The gap grows in our manic grins

Imagination and hope seem to be the two ways we hurt ourselves the most. We live in some future world where the daily struggle to be alive, to exist, is easy. So we miss what might be in the moment. What opportunity exists right now. But still, that escape of hope is vital. Self delusion is necessary. Without it, we would not be able to function in the corrupt and fucked up world where we are a step away. A mistake away from disappearance. From falling out of the daily beating of ‘normal’ life and into the shadow world where broken people and fractured society walk.

The consequences of failure are so high for most of us that we don’t, can’t, take the necessary risks to get beyond the cliff edge. We depend on hope. On lotteries and sweepstakes and the hope that maybe we can live without being afraid.

This is the consequences of not just late stage capitalism but of a society that believes that anyone can be rich if they work hard enough. And so make sure that the rich don’t have to live in the same world as the rest of us. Because we aspire to be there one day and we don’t want to have our funds taken when we do.

But that’s poor people, honest people, thinking. The thought that a seventy percent tax rate means that they actually pay seventy percent the same way we look at our paychecks and wonder where all the money goes. They don’t. They have access to all the tax dodges and schemes which allow them to pay in the zero to ten percent range. So that’s what they pay. And those dodges are legal. Because they’ve convinced us that them paying less means that somewhere, somehow we will get paid more.

Maybe in the past wealth built things. Roads and schools and infrastructure. A thin cynical maybe. But now, wealth only builds more wealth. And companies do not pass record profits on to their employees. They pass them on to their stockholders. Which isn’t us, because we can’t afford to play in their arena. And even if we tried, that extra ten dollars a year isn’t going to change our life. And neither is the extra ten grand that tax cuts profit them going to make a difference, if they even notice.

So, why do we keep doing this? Because we hope. Because we secretly aspire to be there “one day”. And we think ten thousand is alot and we would love to have that money.

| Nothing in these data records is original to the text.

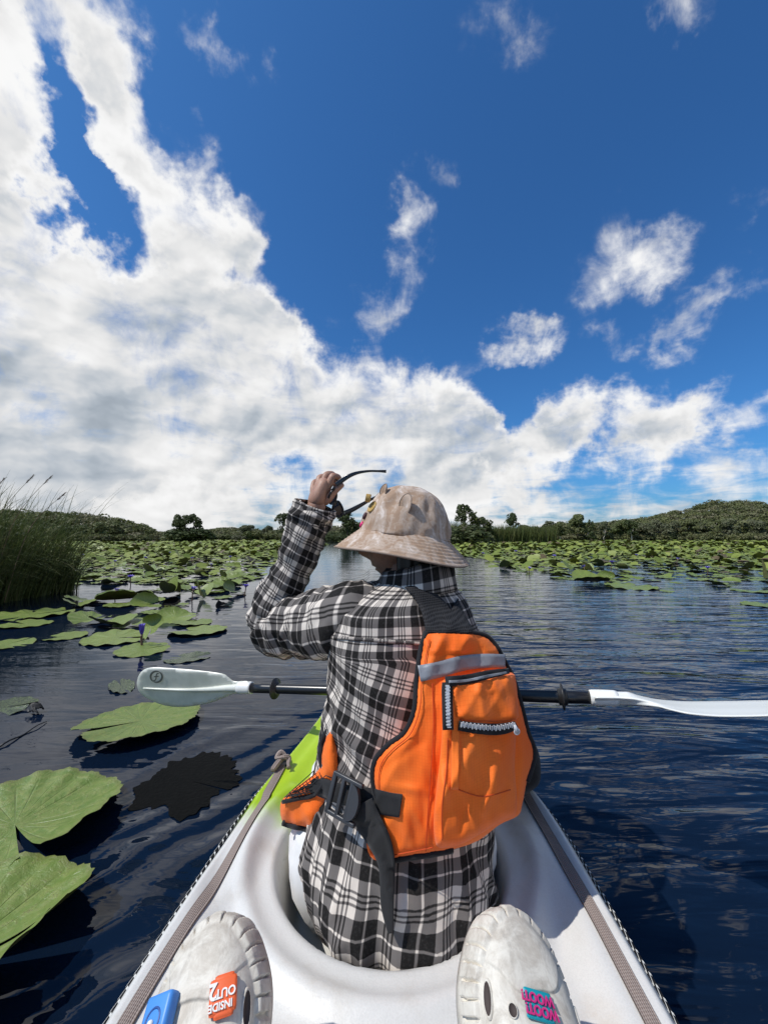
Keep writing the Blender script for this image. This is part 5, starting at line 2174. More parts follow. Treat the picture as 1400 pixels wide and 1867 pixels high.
# the leaves one can pick out near the boat
PADS['big'] = [pad_mesh('lily_pad', 21, rings=16, seg=150, notch=9, teeth=52, tooth=.035, ruff=.012, rim=.02, wav=.015, close=.10, fold=.05),
               pad_mesh('lily_pad', 22, rings=16, seg=150, notch=10, teeth=50, tooth=.035, ruff=.02, rim=.03, wav=.03, curl=.28, curl_dir=.5),
               pad_mesh('lily_pad', 23, rings=16, seg=150, notch=10, teeth=50, tooth=.03, ruff=.02, rim=.02, wav=.05, curl=.55, curl_dir=-.25),
               pad_mesh('lily_pad', 24, rings=10, seg=120, notch=3, teeth=31, tooth=.05, ruff=.004, rim=0, wav=.004, rag=.3)]
pad_px('big', 0, 256, 1322, .245, R(232), 'broad toothed green lily pad just under the left paddle blade', tilt=(R(4), R(-2)), z=.018)
pad_px('big', 1, 28, 1512, .25, R(-40), 'big brown-flecked lily pad just behind the nearest pad at the left edge', tilt=(R(2), R(3)), z=.012)
pad_px('big', 2, -105, 1775, .24, R(12), 'lily pad nearest the camera with its right rim rolled upward', tilt=(R(1), R(-4)), z=.016)
pad_px('big', 3, 345, 1424, .17, R(-20), 'blackened old lily leaf lying flat beside the kayak bow', z=.0025, m=m_dead, sy=.95)
pad_px('flat', 1, 345, 1200, .16, R(30), 'pale sunken lily leaf behind the left paddle blade', z=.003, m=m_sunk, sy=.7)
pad_px('flat', 2, 222, 1252, .13, R(130), 'ragged half-sunken lily leaf left of the paddle tip', z=.003, m=m_sunk, sy=.5)
pad_px('flat', 3, 2, 1292, .14, R(10), 'yellowish sunken lily leaf cut off by the left picture edge', z=.003, m=m_sunk)
HERO = [
    ('flat', 0, 262, 1186, .185, 40, 'single flat lily pad lying below the purple bud', (2, 0)),
    ('flat', 1, 120, 1161, .16, 200, 'flat lily pad at the left end of the cluster by the bud', (0, 2)),
    ('dish', 0, 165, 1134, .19, 80, 'dished lily pad at the back of the cluster by the bud', (7, 0)),
    ('flat', 2, 212, 1166, .24, 10, 'wide lily pad in front of the bud cluster', (3, 0)),
    ('dish', 1, 205, 1142, .2, 150, 'folded lily pad in the middle of the bud cluster', (5, 3)),
    ('flat', 3, 240, 1140, .17, 300, 'upturned lily pad just left of the purple bud', (8, 4)),
    ('curled', 1, 276, 1160, .15, -70, 'dark rolled-up lily leaf standing beside the purple bud', (38, 22)),
    ('dish', 2, 322, 1130, .2, 20, 'lily pad with a lifted edge behind the right-hand pads', (7, -4)),
    ('flat', 0, 352, 1136, .19, 95, 'lily pad second from the front in the right-hand trio', (3, 3)),
    ('flat', 1, 362, 1152, .24, 170, 'broad serrated lily pad at the right end of the near cluster', (3, 2)),
    ('curled', 0, 266, 1108, .17, 60, 'leaf standing on edge behind the near cluster', (14, 6)),
    ('flat', 2, 60, 1121, .36, 60, 'long flat lily pad reaching out from the reed clump', (0, 0)),
    ('flat', 0, 45, 1139, .22, 160, 'narrow flat lily pad in front of the reeds', (1, 0)),
    ('flat', 3, 12, 1176, .18, 60, 'brownish lily pad by the left edge below the reeds', (0, 0)),
    ('curled', 2, 366, 1090, .17, 130, 'folded green leaf raised at the open-water side', (14, -8)),
    ('dish', 1, 215, 1096, .28, 220, 'large lily pad with raised rim in the second row', (4, 0)),
    ('dish', 0, 160, 1098, .25, 120, 'bright lily pad left of the second-row pads', (4, 3)),
    ('curled', 0, 425, 1084, .2, 100, 'lily leaf nearest the raised elbow, tipped on edge', (16, 6)),
    ('flat', 2, 1150, 1071, .42, 40, 'first lily pad at the near tip of the right-hand carpet', (2, 0)),
    ('dish', 1, 1075, 1063, .34, 10, 'lily pad with raised rims on the near edge of the right-hand carpet', (7, 4)),
    ('flat', 0, 1392, 1103, .24, 0, 'lone lily pad at the right picture edge', (0, 0)),
    ('curled', 2, 1393, 1064, .25, 60, 'upright folded leaf at the right edge of the carpet', (30, 0)),
    ('flat', 1, 1375, 1078, .3, 70, 'flat pad in the broken row at the right edge', (0, 2)),
]
hero_xy = []
for kind, i, px, py, r, rz, label, tl in HERO:
    p = atz(px, py, 0)
    hero_xy.append((p.x, p.y, r))
    lift = .006 + r * math.sin(abs(R(tl[0]))) * .75
    pad(kind, i, p.x, p.y, r, R(rz), label, (R(tl[0]), R(tl[1])), lift)


# the carpet: where leaves grow
def left_edge(y):
    return np.interp(y, [3, 4.5, 6.5, 12, 25, 60, 130, 200], [-2.0, -2.3, -2.35, -3.1, -4.6, -9, -21, -34])


def right_edge(y):
    return np.interp(y, [3, 5.2, 6.2, 7.2, 9, 12, 20, 40, 70, 130, 200], [6, 5.0, 4.2, 3.5, 3.3, 3.5, 4.1, 2.6, -2.5, -14, -26])


def density(x, y):
    nz1 = np.array([mnoise.noise(Vector((a * .33, c * .22, 1.7))) for a, c in zip(x, y)])
    nz2 = np.array([mnoise.noise(Vector((a * .08, c * .05, 9.1))) for a, c in zip(x, y)])
    L, Rr = left_edge(y), right_edge(y)
    e = np.maximum(L - x, x - Rr) + nz1 * .9 * np.minimum(y / 10, 1.5)
    d = sstep(e, -.1, .5)
    lim = np.where(x < 0, np.interp(y, [3, 4.3, 6, 8, 14, 25], [.02, .18, .25, .28, .45, .75]), np.interp(y, [4, 5.6, 7, 9, 14, 25], [.0, .2, .42, .55, .72, .88]))
    d = d * np.clip(lim + nz1 * .45 + nz2 * .25, 0, 1)
    # open strip of water by the far left shore
    px = 700 + x / y * FPX
    d = d * (1 - ((px > 90) & (px < 295) & (y > 108)))
    return d


cand = []
y = 3.6
while y < 185:
    r = np.interp(y, [3, 8, 20, 45, 90, 185], [.16, .165, .17, .27, .5, 1.0])
    st = r * np.interp(y, [3, 10, 40, 180], [1.55, 1.35, 1.25, 1.3])
    half = y * 1.3 + 1.5
    xs = np.arange(-half, half, st)
    xs = xs + rng.uniform(-.5, .5, len(xs)) * st
    yy = y + rng.uniform(-.5, .5, len(xs)) * st
    dd = density(xs, yy)
    keep = rng.random(len(xs)) < dd
    for a, c in zip(xs[keep], yy[keep]):
        if y < 9 and any((a - hx) ** 2 + (c - hy) ** 2 < (hr + r * .6) ** 2 for hx, hy, hr in hero_xy):
            continue
        # keep the reed clump clear
        if -7.5 < a < -3.85 and 4.2 < c < 7.5:
            continue
        cand.append((a, c, r * rng.uniform(.6, 1.2)))
    y += st * .92
cand = np.array(cand)
order = np.argsort(-cand[:, 2] / cand[:, 1] * (np.abs(cand[:, 0]) < cand[:, 1] * .98))
nsolo = 255
flat_l = 'green lily pad lying flat in the '
dish_l = 'lily pad with raised rims in the '
curl_l = 'lily leaf curled up out of the water in the '
for q, idx in enumerate(order[:nsolo]):
    x, y, r = cand[idx]
    u = rng.random()
    side_ = 'left-hand carpet near the reed clump' if x < 0 else 'right-hand carpet beyond the open water'
    sg = ' left of the channel' if x < 0 else ' right of the channel'
    i = int(rng.integers(0, 4))
    if u < .62:
        pad('flat', i, x, y, r, rng.uniform(0, 6.28), flat_l + side_, (R(rng.normal(0, 2)), R(rng.normal(0, 2))), .006 + r * .05, group='flat lily pads' + sg)
    elif u < .93:
        pad('dish', i, x, y, r, rng.uniform(0, 6.28), dish_l + side_, (R(rng.normal(2, 3)), R(rng.normal(0, 3))), .008 + r * .08, group='dished lily pads' + sg)
    else:
        pad('curled', i, x, y, r * .9, rng.uniform(0, 6.28), curl_l + side_, (R(rng.normal(8, 9)), R(rng.normal(0, 9))), .015 + r * .18, group='curled lily leaves' + sg)

# the rest of the carpet, too many and too small to pick apart
m_carpet, n, b = mat('lily_carpet', (.08, .15, .035), .5, .35)
at_ = n.new('ShaderNodeAttribute')
at_.attribute_name = 'tint'
geo = n.new('ShaderNodeNewGeometry')
n.put(b.inputs['Base Color'], n.mix(n.math('MULTIPLY', geo.outputs['Backfacing'], .8), at_.outputs['Color'], (.12, .12, .03)))
rest = cand[order[nsolo:]]
NS = 9
allV, allT, allC = [], [], []
base_a = np.linspace(.12, 2 * np.pi - .12, NS)
nrest = len(rest)
rot = rng.uniform(0, 2 * np.pi, nrest)
tx = rng.normal(0, .06, nrest)
ty = rng.normal(0, .06, nrest)
up = rng.random(nrest)
tx = np.where(up < .10, tx + rng.uniform(.25, .8, nrest), tx)
fold = np.where(up > .55, rng.uniform(.05, .35, nrest), rng.uniform(0, .1, nrest))
far = np.clip((rest[:, 1] - 30) / 80, 0, 1)
g1 = np.array([.105, .145, .018])
g2 = np.array([.215, .245, .05])
g3 = np.array([.10, .075, .035])
mixv = rng.random(nrest)[:, None]
colr = g1 + (g2 - g1) * mixv
br = (rng.random(nrest) < .07)[:, None]
colr = np.where(br, g3, colr)
ang = base_a[None] + 0 * rot[:, None]
jag = 1 + rng.normal(0, .07, (nrest, NS))
lx = np.concatenate([np.zeros((nrest, 1)), np.cos(ang) * jag], 1)
ly = np.concatenate([np.zeros((nrest, 1)), np.sin(ang) * jag], 1)
lz = np.abs(ly) * fold[:, None] + .05 * rng.normal(0, 1, (nrest, NS + 1)) * np.r_[0, np.ones(NS)]
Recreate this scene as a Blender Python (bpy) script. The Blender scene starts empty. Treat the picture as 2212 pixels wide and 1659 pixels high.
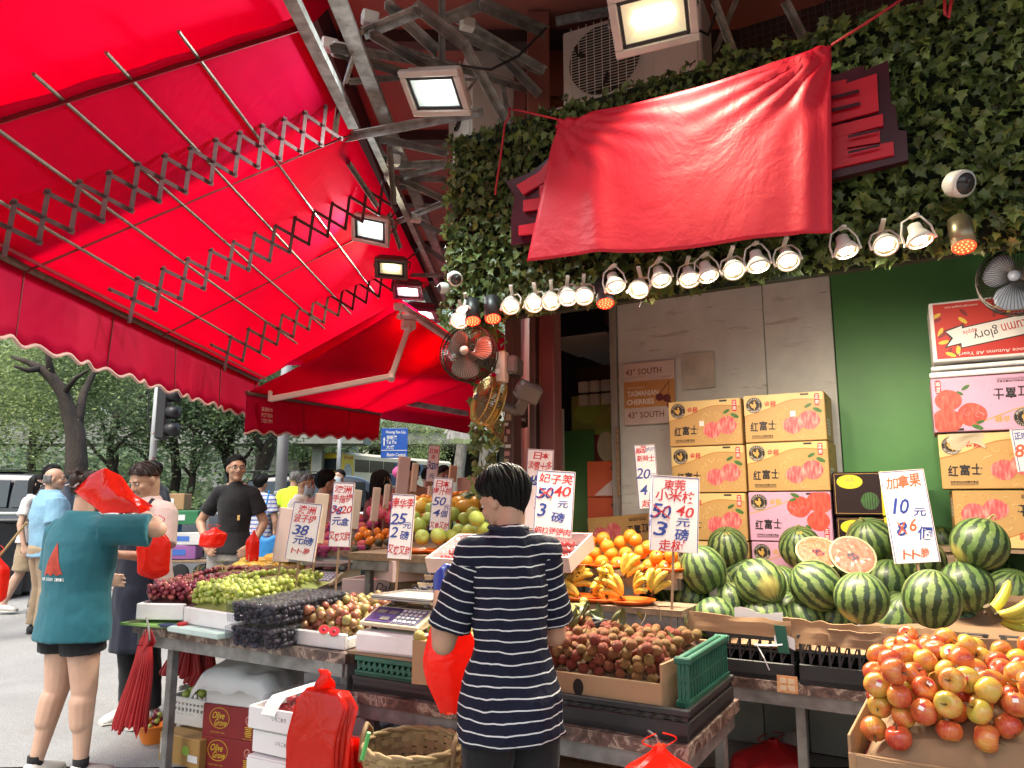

But we are not them. And we never will be. The system is gated. And even if you squeeze through the bars, somehow…and become the wealthy. You do so leaving behind the millions of people who weren’t lucky enough to have the opportunity, the twin composition of chance and foresight, to squeeze through before you close the loophole behind you.

Other capitalist countries don’t have our problems. Because they have societies which are not built on iconoclastic single points. Which aren’t built on the idea that anyone can be rich. And while that thought structure is useful, it is also harmful. And we are seeing first hand exactly how harmful it is when protections are stripped away in an effort to protect their wealth. Rather than protect the rest of us from their casual predation.